The series 2 and magnums are good motors in my book, but the series 1 has only #5 of oil pressure and only splash lube to the rod journals.
it is and was, not enough, it's a poor design.
Although some still survived if oil was changed frequently and care was taken during cold start up, not to rev it till oil was warm.
Usually when the gave up, they destroyed the block.
The series 2 and magnums had thicker webbing in the block, cross drilled crank, for oiling to the rods, larger taper on the crank for flywheel ,#50 oil pressure. and other improvements in valves, and addition of oilfilters.
I can't remember but there was a small hole drilled in the rod cap by some people to increase oiling on the series 1, but it still wasn't enough and they blew up, it almost put kohler into bankruptcy, back in the day.
the additional oil hole modification was not centered in the cap, but that is all I can remember, seems it favored the leading direction to catch oil.
Some people take the time to get a series 2 or magnum and rebuild it, but not a series 1.
You dump money into a series 1, and most parts are NLA and when you get done if you can find the parts, you have a poor design that is fragile.
Do a search on google or back in our archives and maybe you will stumble on the rod modification if you are dead set on wasting time and money.
Sorry, but it is what it is.
FWIW I have 4 magnums and they do what I want, so I am not unfavorable to opposed twins.
One of those engines I built from parts from ebay and another I converted from a vertical engine to horizontal.

ccpullin 07-01-2017 11:26 PM

You do not have the proper rods. The rods on a series I are not pressure fed through the crankshaft! The rods on a series 1 are lubed by oil slung from holes in the cam on to the rods, and entering the drilled holes on the rods. Make sure to install rods so holes face cam. Series I is a low oil pressure engine with oil feeding one main, and through the cam to the other main. Series II is fully pressurized oil system (including rods) with improved sump, and Magnum's are fully pressurized with oil filter capabilities and better pistons/rods/mags.

jleus 07-02-2017 07:02 PM

Well I'm dead set, it had over 800 hours on the clock and didn't look like it was getting much care, I'll still be at about $500 on a 782, that cuts good, that's the whole thing, entire machine..............call me crazy I guess. The rods that were in it did not have any holes for oiling and it doesn't look like it's been opened before.

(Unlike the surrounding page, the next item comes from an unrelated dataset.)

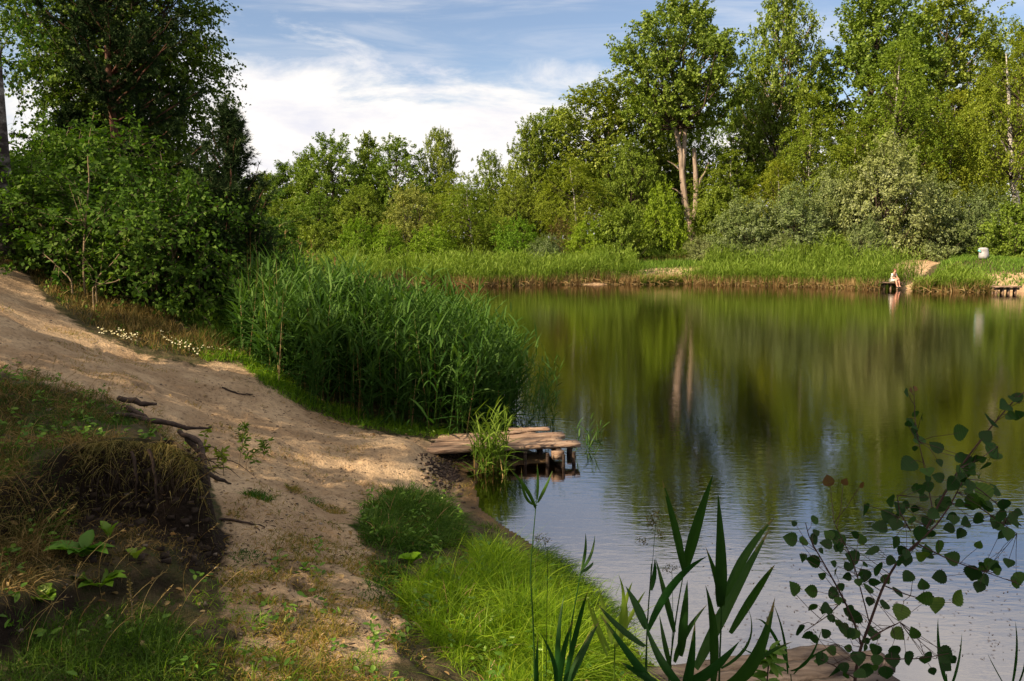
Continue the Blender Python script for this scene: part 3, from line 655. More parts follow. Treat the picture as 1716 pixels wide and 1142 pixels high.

Anybody with any more detail on the oil holes in the rods?? Thanks.

ccpullin 07-03-2017 09:37 PM

Are you sure it is a Series I, or a Series II short block with Series I tin? Do the rods have bolts or nuts and does the crank have oil passages on the rod journals?

jleus 07-04-2017 10:27 PM

Series 1 crankshaft. The rods that were in it had bolts.

2009Dodge 07-05-2017 04:39 PM

There are alot of good guys on this page!! George is the reason my series one is still running. :beerchug:

My rods don't have any holes in them. I cannot confirm if they are original though. It was put together with series 1 and 2 parts when I got it. (Series 2 block and series 1 crank and rods). It's has a series 1 block now.

I wouldn't put any more money than what's needed to make it run. On that note mines been working pretty hard since it's been back together. Took care of snow all winter(the most snow we've had in recent years!) and now lawn duty. I run 20-50 oil with extra zinc all year (garage is heated in winter and I make sure the oil is hot before doing work). due to my dads recomondation and has been working for me I guess. Just buying time to get a replacement at some point. :beerchug:

jleus 07-05-2017 08:57 PM

Your adding zinc or using a desiel oil with higher zinc? I did add a hole to the rods, hopefully will allow for better oiling at the journal.

Thanks to everyone for the input.

2009Dodge 07-05-2017 09:58 PM

Diesel 15-40 doesn't have much zinc anymore due to emissions. Last change I used valvoline 20-50 high zinc. Says on the bottle in big letters at least. Otherwise amsoil z-rod.

Standard 30 is what the engine calls for but my ol man won't put anything less than 20-50 in an air-cooled engine.

2009Dodge 07-05-2017 10:03 PM

Just make sure it's full of oil each and every time you hit that key over anything else and it will be fine!